American Historical Review, February, 2006, Julius Kirshner, review of Lordship, Reform, and the Development of Civil Society in Medieval Italy: The Bishopric of Orvieto, 1100-1250, p. 249.

Catholic Historical Review, April, 2006, Valerie Ramseyer, review of Lordship, Reform, and the Development of Civil Society in Medieval Italy, p. 274.

Choice: Current Reviews for Academic Libraries, June, 2005, E. Peters, review of Lordship, Reform, and the Development of Civil Society in Medieval Italy, p. 1888.

Church History, September, 2005, Janine Larmon Peterson, review of Lordship, Reform, and the Development of Civil Society in Medieval Italy, p. 604.

Historian, spring, 2006, Burnam W. Reynolds, review of Lordship, Reform, and the Development of Civil Society in Medieval Italy, p. 183.
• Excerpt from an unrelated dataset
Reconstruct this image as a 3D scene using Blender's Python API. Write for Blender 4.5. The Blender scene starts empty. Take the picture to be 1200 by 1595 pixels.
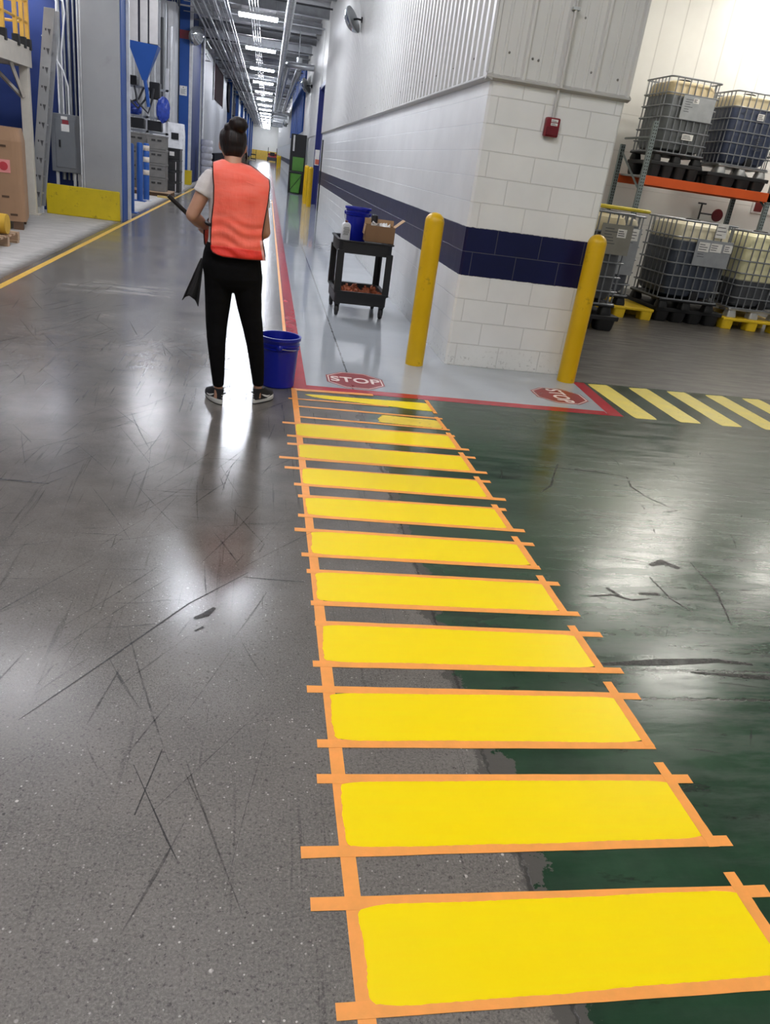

Journal of Ecclesiastical History, July, 2005, G.A. Loud, review of Lordship, Reform, and the Development of Civil Society in Medieval Italy, p. 567.

Law and History Review, spring, 2006, Thomas Kuehn, review of Lordship, Reform, and the Development of Civil Society in Medieval Italy, p. 217.

Medium Aevum, fall, 2005, Maureen C. Miller, review of Lordship, Reform, and the Development of Civil Society in Medieval Italy, p. 376.

Speculum: A Journal of Medieval Studies, July, 2006, Sharon Dale, review of Lordship, Reform, and the Development of Civil Society in Medieval Italy, p. 845.